#### Short problem:
Copy out exactly the lines from the first line of the material below through the line containing "(.34, .36, .40), .6, var=.1), shop)", and nothing beyond them.

#### Dataset section:
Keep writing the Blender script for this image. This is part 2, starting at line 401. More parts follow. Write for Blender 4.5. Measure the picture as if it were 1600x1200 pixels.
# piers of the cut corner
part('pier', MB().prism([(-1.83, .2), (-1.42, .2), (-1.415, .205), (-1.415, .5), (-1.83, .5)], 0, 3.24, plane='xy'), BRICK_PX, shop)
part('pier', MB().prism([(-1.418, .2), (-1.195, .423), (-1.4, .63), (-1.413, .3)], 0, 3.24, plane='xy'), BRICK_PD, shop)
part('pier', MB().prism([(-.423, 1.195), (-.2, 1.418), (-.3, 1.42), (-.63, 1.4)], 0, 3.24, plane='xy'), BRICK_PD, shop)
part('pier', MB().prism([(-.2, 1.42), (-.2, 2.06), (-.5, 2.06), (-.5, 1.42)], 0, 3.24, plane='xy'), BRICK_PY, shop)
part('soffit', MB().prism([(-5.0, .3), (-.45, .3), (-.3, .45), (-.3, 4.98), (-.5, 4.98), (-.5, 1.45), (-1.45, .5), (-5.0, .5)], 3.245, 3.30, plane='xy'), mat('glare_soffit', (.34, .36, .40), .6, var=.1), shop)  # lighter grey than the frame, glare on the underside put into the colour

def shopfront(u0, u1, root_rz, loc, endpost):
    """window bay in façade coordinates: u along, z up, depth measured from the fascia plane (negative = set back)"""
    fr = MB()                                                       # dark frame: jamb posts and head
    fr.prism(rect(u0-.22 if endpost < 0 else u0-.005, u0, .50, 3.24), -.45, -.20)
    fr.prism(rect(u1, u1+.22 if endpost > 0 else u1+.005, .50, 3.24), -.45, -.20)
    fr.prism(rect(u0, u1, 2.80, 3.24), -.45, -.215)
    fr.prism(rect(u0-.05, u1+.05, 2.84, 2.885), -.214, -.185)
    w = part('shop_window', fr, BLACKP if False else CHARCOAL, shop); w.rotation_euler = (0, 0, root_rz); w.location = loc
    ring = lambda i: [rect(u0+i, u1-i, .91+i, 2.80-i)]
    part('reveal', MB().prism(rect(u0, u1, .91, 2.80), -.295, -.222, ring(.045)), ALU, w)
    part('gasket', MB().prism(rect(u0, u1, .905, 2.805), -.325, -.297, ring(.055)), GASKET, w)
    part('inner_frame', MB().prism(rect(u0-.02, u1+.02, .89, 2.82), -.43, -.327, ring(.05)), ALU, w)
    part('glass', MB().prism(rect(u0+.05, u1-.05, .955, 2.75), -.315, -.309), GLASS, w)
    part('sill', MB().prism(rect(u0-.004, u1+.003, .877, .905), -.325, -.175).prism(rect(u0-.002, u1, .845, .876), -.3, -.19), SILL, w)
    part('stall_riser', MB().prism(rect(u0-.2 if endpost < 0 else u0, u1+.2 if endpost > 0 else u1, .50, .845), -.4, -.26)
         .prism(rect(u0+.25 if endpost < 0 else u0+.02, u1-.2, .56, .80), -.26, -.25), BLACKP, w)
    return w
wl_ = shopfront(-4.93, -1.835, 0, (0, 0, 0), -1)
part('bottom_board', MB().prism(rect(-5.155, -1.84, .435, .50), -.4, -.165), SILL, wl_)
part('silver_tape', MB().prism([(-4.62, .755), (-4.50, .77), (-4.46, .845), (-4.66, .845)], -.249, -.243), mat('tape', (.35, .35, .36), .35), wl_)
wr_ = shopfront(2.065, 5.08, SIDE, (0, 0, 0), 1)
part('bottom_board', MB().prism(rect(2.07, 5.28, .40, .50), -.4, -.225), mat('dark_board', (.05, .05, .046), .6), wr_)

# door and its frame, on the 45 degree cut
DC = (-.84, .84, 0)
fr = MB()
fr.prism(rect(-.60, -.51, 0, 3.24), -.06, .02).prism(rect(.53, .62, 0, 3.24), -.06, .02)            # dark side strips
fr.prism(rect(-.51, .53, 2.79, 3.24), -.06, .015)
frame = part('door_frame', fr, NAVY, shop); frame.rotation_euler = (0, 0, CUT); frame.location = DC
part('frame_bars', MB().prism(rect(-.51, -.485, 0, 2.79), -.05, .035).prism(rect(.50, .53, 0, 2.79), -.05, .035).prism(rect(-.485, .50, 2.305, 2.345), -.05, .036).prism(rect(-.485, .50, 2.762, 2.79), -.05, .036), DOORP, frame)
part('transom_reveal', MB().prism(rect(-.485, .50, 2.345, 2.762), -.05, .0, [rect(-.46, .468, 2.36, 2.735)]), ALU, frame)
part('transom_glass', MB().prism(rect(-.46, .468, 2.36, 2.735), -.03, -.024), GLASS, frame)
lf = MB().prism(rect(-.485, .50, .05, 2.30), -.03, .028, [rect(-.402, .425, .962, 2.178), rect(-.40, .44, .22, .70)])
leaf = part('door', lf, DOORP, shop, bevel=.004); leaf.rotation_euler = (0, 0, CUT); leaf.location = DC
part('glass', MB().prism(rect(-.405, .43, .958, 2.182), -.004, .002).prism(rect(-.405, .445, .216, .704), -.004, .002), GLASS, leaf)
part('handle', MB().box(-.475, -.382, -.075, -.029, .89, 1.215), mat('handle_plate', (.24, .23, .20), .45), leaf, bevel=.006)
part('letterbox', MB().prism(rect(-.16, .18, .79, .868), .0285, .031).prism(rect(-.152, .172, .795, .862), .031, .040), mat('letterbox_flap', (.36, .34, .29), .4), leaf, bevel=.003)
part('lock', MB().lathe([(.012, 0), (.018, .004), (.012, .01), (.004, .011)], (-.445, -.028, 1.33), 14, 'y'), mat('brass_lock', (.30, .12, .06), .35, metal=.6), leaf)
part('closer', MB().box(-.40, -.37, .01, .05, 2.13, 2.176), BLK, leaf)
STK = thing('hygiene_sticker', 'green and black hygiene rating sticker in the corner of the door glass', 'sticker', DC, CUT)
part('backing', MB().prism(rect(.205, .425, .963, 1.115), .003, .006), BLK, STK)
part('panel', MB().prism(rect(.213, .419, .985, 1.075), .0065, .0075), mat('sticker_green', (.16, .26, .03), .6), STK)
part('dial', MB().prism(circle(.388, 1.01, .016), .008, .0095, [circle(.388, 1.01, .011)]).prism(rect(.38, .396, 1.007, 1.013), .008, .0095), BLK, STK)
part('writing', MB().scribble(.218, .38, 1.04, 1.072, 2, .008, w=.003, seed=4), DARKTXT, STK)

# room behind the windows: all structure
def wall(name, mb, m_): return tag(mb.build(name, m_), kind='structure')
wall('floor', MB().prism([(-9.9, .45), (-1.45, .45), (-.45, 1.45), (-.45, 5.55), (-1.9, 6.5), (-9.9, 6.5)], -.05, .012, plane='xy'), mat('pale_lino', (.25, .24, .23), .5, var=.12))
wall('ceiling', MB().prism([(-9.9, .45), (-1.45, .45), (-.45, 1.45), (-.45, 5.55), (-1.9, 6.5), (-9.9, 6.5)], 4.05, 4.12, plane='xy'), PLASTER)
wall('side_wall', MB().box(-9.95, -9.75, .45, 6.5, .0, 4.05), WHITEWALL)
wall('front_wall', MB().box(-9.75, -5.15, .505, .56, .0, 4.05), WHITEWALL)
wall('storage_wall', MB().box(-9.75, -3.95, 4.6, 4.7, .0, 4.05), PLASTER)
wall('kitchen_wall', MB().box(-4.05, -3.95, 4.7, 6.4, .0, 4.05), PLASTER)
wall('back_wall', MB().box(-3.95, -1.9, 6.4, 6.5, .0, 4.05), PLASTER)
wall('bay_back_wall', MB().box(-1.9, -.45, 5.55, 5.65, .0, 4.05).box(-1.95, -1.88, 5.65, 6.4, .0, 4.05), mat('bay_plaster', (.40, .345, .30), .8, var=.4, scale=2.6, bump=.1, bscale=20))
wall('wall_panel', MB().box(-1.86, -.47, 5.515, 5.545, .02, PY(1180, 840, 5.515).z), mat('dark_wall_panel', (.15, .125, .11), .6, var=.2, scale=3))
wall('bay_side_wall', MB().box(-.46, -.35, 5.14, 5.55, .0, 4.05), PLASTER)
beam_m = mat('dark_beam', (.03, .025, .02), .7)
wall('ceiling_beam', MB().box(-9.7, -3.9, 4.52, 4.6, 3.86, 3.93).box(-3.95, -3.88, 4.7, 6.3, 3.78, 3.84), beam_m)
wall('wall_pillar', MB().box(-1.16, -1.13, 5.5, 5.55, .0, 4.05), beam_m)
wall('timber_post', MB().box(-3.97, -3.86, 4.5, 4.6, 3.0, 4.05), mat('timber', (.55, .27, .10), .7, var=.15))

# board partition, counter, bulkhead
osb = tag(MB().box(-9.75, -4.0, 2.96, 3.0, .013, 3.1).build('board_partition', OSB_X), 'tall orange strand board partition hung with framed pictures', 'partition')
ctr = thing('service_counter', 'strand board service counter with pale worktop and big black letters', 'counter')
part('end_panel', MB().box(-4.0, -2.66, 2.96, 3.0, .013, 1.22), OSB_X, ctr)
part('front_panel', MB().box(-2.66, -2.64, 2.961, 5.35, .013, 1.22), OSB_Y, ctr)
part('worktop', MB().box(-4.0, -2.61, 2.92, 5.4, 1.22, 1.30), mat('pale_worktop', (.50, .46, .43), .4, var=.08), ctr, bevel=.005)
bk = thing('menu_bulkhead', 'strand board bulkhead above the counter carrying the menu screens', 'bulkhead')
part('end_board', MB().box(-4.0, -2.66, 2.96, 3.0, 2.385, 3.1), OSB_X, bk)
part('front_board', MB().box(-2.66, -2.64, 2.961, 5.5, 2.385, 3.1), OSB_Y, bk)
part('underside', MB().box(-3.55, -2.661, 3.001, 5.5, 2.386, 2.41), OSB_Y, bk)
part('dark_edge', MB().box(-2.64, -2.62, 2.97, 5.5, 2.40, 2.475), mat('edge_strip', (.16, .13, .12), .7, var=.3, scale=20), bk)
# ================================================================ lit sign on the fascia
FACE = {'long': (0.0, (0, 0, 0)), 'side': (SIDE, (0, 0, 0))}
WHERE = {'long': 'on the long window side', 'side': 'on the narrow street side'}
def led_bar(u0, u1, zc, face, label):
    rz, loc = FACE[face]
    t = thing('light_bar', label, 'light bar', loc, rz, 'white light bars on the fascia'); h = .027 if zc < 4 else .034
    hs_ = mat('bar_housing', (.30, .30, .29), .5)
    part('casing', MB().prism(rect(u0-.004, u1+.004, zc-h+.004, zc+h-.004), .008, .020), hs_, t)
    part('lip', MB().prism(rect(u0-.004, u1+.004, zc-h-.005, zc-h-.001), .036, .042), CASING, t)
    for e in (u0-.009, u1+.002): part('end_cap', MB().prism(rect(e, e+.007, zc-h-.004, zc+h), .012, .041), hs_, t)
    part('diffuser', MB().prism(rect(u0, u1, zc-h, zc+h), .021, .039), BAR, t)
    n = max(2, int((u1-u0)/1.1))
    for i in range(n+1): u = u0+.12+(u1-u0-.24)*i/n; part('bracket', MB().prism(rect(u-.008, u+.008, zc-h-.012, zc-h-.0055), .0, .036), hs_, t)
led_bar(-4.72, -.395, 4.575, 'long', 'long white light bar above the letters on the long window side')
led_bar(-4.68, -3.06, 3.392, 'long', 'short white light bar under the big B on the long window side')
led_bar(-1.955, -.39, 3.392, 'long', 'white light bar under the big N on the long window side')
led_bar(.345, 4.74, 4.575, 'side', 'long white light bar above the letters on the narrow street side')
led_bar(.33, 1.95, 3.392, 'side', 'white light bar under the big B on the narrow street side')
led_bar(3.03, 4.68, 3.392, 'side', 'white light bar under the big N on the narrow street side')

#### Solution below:
Keep writing the Blender script for this image. This is part 2, starting at line 401. More parts follow. Write for Blender 4.5. Measure the picture as if it were 1600x1200 pixels.
# piers of the cut corner
part('pier', MB().prism([(-1.83, .2), (-1.42, .2), (-1.415, .205), (-1.415, .5), (-1.83, .5)], 0, 3.24, plane='xy'), BRICK_PX, shop)
part('pier', MB().prism([(-1.418, .2), (-1.195, .423), (-1.4, .63), (-1.413, .3)], 0, 3.24, plane='xy'), BRICK_PD, shop)
part('pier', MB().prism([(-.423, 1.195), (-.2, 1.418), (-.3, 1.42), (-.63, 1.4)], 0, 3.24, plane='xy'), BRICK_PD, shop)
part('pier', MB().prism([(-.2, 1.42), (-.2, 2.06), (-.5, 2.06), (-.5, 1.42)], 0, 3.24, plane='xy'), BRICK_PY, shop)
part('soffit', MB().prism([(-5.0, .3), (-.45, .3), (-.3, .45), (-.3, 4.98), (-.5, 4.98), (-.5, 1.45), (-1.45, .5), (-5.0, .5)], 3.245, 3.30, plane='xy'), mat('glare_soffit', (.34, .36, .40), .6, var=.1), shop)  # lighter grey than the frame, glare on the underside put into the colour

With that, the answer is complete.